Het bleek te gaan om een praam, een zeilend (Zuider-)zeewaardig vrachtschip met lage boorden dat geladen was met rode handvormstenen. Een praam is een vrij lang en smal platboomd vaartuig met hoekige kimmen, scherpe boegen en een rechte, vallende steven. De grootste lengte van deze praam was 18 m en de grootste breedte 2,60 m. In het scheepswrak werden verschillende vondsten gedaan waaronder een duit, geslagen in 1722 in Utrecht. Aan de voorzijde staat de tekst STAD UTRECHT 1722 en aan de keerzijde een gekroond wapen van Utrecht. Op grond van de vondsten werd de ondergang aan het einde van de 18e eeuw gedateerd.

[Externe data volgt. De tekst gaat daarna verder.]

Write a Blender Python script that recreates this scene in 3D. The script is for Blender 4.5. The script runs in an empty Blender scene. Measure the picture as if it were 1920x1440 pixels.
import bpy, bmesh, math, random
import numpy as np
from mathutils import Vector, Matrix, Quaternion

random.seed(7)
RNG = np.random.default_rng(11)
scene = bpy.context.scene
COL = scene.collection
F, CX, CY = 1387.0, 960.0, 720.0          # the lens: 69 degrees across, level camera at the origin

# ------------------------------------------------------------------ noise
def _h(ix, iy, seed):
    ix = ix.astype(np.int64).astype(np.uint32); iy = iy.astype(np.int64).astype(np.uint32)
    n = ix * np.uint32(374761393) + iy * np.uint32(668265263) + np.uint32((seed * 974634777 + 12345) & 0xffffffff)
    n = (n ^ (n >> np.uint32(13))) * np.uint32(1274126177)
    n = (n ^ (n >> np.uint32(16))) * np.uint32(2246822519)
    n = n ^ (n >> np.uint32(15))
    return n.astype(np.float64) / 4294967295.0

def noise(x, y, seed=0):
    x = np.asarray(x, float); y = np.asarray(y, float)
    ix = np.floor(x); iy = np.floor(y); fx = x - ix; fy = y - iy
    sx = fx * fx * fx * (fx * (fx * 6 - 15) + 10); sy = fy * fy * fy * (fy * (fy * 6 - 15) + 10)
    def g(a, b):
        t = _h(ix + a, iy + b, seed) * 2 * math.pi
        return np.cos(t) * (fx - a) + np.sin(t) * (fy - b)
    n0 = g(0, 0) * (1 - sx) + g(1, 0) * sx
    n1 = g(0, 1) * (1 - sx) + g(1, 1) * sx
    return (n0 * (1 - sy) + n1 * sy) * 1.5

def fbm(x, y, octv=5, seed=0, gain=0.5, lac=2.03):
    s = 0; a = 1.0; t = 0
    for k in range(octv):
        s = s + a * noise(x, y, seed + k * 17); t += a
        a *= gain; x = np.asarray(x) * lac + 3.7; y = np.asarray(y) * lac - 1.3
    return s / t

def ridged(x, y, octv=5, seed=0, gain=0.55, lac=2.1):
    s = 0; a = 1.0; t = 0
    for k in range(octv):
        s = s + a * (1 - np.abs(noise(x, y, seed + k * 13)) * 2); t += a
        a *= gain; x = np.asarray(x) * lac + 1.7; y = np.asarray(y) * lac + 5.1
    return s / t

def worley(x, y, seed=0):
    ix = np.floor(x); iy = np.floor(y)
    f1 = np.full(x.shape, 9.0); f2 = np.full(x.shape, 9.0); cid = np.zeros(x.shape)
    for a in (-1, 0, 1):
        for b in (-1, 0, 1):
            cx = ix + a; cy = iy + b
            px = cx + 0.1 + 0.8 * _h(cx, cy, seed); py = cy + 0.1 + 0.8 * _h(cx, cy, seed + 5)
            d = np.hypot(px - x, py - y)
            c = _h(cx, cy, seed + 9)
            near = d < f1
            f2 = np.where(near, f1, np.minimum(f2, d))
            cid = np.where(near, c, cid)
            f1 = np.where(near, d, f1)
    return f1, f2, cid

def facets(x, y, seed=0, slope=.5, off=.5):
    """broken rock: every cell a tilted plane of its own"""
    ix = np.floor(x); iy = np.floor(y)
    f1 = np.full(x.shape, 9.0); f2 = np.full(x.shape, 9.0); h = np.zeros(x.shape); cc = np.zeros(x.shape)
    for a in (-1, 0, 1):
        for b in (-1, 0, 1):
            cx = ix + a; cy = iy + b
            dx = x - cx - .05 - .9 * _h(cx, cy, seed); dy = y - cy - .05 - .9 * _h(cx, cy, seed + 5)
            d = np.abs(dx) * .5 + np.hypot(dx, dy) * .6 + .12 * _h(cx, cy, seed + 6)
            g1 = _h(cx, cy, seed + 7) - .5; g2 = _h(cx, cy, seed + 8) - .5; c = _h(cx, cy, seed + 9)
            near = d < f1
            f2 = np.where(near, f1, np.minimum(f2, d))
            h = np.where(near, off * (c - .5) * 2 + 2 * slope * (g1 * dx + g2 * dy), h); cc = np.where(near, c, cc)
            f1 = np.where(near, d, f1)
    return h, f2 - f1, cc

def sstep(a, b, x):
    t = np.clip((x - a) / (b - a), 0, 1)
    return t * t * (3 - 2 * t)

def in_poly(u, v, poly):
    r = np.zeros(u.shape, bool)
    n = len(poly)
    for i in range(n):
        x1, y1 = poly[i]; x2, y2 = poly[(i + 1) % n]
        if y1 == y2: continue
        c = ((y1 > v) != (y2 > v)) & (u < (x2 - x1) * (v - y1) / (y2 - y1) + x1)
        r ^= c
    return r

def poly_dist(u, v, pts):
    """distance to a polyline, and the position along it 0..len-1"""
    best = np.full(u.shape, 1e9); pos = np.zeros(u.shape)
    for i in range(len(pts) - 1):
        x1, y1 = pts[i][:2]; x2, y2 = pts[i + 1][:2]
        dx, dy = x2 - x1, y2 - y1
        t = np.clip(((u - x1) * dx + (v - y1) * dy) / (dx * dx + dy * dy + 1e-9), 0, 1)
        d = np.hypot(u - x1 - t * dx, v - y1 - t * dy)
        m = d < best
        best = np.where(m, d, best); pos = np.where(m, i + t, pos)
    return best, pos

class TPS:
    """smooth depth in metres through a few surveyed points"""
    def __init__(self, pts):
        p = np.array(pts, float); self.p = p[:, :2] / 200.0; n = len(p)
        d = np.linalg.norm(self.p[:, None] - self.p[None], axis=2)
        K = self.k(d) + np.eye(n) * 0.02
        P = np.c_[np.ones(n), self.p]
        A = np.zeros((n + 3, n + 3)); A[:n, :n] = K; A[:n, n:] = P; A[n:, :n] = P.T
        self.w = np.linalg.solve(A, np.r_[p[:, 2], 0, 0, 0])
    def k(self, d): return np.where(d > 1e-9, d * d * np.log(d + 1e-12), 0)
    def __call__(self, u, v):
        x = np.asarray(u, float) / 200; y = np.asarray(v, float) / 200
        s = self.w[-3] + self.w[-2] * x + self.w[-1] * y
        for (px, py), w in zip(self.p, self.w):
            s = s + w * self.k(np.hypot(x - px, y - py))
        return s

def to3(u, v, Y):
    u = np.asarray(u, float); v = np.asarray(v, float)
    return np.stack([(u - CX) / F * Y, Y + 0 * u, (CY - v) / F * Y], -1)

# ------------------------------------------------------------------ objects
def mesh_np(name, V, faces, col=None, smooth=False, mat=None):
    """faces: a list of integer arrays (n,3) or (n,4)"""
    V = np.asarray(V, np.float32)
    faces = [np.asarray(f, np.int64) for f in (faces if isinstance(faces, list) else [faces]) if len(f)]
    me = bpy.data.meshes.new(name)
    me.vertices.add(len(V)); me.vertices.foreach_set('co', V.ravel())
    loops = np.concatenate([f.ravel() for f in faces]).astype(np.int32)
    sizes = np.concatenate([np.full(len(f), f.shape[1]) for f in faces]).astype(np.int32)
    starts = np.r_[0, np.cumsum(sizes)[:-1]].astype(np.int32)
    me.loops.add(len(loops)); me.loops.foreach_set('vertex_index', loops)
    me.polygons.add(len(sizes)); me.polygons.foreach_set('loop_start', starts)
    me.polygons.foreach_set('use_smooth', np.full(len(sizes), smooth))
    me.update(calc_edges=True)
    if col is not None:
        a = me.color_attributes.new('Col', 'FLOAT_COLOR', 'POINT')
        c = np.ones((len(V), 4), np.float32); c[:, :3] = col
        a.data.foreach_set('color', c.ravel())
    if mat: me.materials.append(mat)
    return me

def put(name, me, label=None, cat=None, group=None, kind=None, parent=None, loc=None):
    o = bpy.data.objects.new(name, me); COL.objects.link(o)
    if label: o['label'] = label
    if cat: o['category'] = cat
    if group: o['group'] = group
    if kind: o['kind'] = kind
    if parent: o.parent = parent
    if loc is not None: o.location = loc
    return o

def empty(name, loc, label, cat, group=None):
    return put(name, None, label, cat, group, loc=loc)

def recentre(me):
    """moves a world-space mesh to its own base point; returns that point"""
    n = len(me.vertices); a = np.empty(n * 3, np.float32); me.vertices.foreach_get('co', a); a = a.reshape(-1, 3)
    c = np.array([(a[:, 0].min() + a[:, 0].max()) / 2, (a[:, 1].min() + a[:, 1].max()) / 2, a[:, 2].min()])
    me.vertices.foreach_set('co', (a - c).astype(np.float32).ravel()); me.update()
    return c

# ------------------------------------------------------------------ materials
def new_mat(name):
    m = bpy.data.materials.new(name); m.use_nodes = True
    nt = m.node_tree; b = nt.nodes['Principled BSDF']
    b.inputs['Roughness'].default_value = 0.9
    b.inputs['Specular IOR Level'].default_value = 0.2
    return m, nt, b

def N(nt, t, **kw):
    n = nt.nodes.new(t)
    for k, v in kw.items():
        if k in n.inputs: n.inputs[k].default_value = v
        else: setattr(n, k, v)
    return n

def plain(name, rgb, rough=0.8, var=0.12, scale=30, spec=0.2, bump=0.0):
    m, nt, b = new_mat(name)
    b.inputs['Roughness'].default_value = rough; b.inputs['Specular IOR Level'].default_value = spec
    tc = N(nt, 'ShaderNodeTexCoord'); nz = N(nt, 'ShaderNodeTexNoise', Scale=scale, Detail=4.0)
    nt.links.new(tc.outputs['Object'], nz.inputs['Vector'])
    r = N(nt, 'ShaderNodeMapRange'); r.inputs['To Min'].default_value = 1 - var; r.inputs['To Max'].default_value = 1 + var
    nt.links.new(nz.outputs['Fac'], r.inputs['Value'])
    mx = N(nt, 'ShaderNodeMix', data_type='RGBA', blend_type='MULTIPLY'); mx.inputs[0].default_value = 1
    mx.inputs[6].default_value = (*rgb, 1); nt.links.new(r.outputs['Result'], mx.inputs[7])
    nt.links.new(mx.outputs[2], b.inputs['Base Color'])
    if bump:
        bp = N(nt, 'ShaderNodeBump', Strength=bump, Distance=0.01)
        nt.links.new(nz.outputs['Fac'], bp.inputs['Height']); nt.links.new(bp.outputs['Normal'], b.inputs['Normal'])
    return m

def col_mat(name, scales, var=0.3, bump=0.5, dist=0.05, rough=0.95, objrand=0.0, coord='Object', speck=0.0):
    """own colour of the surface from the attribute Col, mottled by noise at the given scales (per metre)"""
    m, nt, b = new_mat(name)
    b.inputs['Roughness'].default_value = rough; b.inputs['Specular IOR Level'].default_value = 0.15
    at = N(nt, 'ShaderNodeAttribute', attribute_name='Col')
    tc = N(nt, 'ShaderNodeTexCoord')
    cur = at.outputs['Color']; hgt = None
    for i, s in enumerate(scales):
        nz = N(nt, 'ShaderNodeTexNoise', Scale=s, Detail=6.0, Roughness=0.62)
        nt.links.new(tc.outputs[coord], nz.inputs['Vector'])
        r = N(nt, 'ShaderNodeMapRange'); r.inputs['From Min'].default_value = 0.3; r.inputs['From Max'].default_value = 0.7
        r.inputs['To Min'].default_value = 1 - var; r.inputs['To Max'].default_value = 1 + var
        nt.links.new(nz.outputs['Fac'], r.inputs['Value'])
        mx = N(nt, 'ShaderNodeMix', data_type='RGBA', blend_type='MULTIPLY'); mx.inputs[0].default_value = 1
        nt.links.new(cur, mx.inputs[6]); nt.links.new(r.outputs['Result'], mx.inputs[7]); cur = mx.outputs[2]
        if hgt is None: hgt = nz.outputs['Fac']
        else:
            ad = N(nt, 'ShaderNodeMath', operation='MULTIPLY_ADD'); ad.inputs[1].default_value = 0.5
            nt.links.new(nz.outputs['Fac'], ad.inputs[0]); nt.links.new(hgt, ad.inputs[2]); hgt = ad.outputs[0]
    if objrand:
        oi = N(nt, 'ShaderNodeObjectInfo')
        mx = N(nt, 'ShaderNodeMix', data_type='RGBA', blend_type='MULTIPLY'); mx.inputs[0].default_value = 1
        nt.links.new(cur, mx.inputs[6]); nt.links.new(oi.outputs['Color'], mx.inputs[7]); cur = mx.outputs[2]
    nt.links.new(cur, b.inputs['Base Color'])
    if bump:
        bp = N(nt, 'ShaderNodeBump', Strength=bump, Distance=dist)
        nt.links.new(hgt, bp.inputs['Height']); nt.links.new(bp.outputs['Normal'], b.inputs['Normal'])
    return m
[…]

Nieuw onderzoek van vrachtvervoer over de Zuiderzee heeft uitgewezen dat bij het transport van bouwmaterialen een relatie met het vervoer van brandstof kan worden gelegd. Bij de brandstoffen was het vervoer van turf overheersend. Men schat dat rond 1800 jaarlijks ongeveer 2000 scheepsladingen turf vanuit de wingebieden in Overijssel en Drenthe naar Holland werden vervoerd. De turf werd gebruikt voor de verwarming van huishoudens, maar ook in de vele bedrijven die in en rondom de steden waren gevestigd zoals bierbrouwerijen, suikerraffinaderijen en vooral steenbakkerijen. Veel schippers vervoerden turf naar de steenbakkerijen, om na het lossen van de turf een retourlading bakstenen, dakpannen of (vloer)tegels in te nemen. De schepen die hier dus bouwmaterialen vervoerden hebben waarschijnlijk daarvoor een lading turf afgeleverd. Bron: Tjalkachtigen van de Zuiderzee: Schepen en lading, 1700 – 1900.